**TASK DETAILS:** Would you restate all the data that follows, word for word?

**PROVIDED MATERIAL:**
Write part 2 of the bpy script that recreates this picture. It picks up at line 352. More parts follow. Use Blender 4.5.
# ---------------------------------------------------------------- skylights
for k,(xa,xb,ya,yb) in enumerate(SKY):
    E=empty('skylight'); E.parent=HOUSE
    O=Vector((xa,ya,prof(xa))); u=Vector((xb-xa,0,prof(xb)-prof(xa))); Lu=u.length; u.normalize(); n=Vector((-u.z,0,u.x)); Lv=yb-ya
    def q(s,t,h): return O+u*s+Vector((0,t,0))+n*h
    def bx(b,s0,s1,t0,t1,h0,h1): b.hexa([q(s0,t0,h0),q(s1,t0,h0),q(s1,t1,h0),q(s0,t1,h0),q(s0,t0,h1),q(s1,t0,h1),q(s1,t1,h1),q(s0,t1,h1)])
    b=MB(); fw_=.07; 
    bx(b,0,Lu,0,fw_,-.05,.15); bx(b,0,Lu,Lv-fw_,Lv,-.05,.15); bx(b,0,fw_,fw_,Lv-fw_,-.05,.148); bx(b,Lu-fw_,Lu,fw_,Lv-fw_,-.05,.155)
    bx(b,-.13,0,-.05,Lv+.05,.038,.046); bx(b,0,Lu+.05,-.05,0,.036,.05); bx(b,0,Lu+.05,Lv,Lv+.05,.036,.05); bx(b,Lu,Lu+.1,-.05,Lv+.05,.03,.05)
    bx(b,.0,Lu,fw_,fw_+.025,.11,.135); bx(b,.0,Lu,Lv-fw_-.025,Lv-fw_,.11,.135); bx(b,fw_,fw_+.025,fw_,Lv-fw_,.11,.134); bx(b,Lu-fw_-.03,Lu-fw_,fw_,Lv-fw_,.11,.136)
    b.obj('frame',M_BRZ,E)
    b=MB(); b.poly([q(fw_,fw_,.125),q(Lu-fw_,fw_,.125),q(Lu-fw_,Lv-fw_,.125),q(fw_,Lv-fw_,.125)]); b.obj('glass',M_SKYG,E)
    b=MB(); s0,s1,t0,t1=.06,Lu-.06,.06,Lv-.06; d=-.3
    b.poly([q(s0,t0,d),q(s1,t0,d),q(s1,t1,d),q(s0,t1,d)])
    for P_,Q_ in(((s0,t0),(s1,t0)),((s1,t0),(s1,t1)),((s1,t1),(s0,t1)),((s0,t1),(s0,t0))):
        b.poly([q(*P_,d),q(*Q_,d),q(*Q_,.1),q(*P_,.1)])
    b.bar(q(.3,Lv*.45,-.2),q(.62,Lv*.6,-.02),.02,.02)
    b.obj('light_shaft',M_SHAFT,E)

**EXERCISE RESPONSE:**
Write part 2 of the bpy script that recreates this picture. It picks up at line 352. More parts follow. Use Blender 4.5.
# ---------------------------------------------------------------- skylights
for k,(xa,xb,ya,yb) in enumerate(SKY):
    E=empty('skylight'); E.parent=HOUSE
    O=Vector((xa,ya,prof(xa))); u=Vector((xb-xa,0,prof(xb)-prof(xa))); Lu=u.length; u.normalize(); n=Vector((-u.z,0,u.x)); Lv=yb-ya
    def q(s,t,h): return O+u*s+Vector((0,t,0))+n*h
    def bx(b,s0,s1,t0,t1,h0,h1): b.hexa([q(s0,t0,h0),q(s1,t0,h0),q(s1,t1,h0),q(s0,t1,h0),q(s0,t0,h1),q(s1,t0,h1),q(s1,t1,h1),q(s0,t1,h1)])
    b=MB(); fw_=.07; 
    bx(b,0,Lu,0,fw_,-.05,.15); bx(b,0,Lu,Lv-fw_,Lv,-.05,.15); bx(b,0,fw_,fw_,Lv-fw_,-.05,.148); bx(b,Lu-fw_,Lu,fw_,Lv-fw_,-.05,.155)
    bx(b,-.13,0,-.05,Lv+.05,.038,.046); bx(b,0,Lu+.05,-.05,0,.036,.05); bx(b,0,Lu+.05,Lv,Lv+.05,.036,.05); bx(b,Lu,Lu+.1,-.05,Lv+.05,.03,.05)
    bx(b,.0,Lu,fw_,fw_+.025,.11,.135); bx(b,.0,Lu,Lv-fw_-.025,Lv-fw_,.11,.135); bx(b,fw_,fw_+.025,fw_,Lv-fw_,.11,.134); bx(b,Lu-fw_-.03,Lu-fw_,fw_,Lv-fw_,.11,.136)
    b.obj('frame',M_BRZ,E)
    b=MB(); b.poly([q(fw_,fw_,.125),q(Lu-fw_,fw_,.125),q(Lu-fw_,Lv-fw_,.125),q(fw_,Lv-fw_,.125)]); b.obj('glass',M_SKYG,E)
    b=MB(); s0,s1,t0,t1=.06,Lu-.06,.06,Lv-.06; d=-.3
    b.poly([q(s0,t0,d),q(s1,t0,d),q(s1,t1,d),q(s0,t1,d)])
    for P_,Q_ in(((s0,t0),(s1,t0)),((s1,t0),(s1,t1)),((s1,t1),(s0,t1)),((s0,t1),(s0,t0))):
        b.poly([q(*P_,d),q(*Q_,d),q(*Q_,.1),q(*P_,.1)])
    b.bar(q(.3,Lv*.45,-.2),q(.62,Lv*.6,-.02),.02,.02)
    b.obj('light_shaft',M_SHAFT,E)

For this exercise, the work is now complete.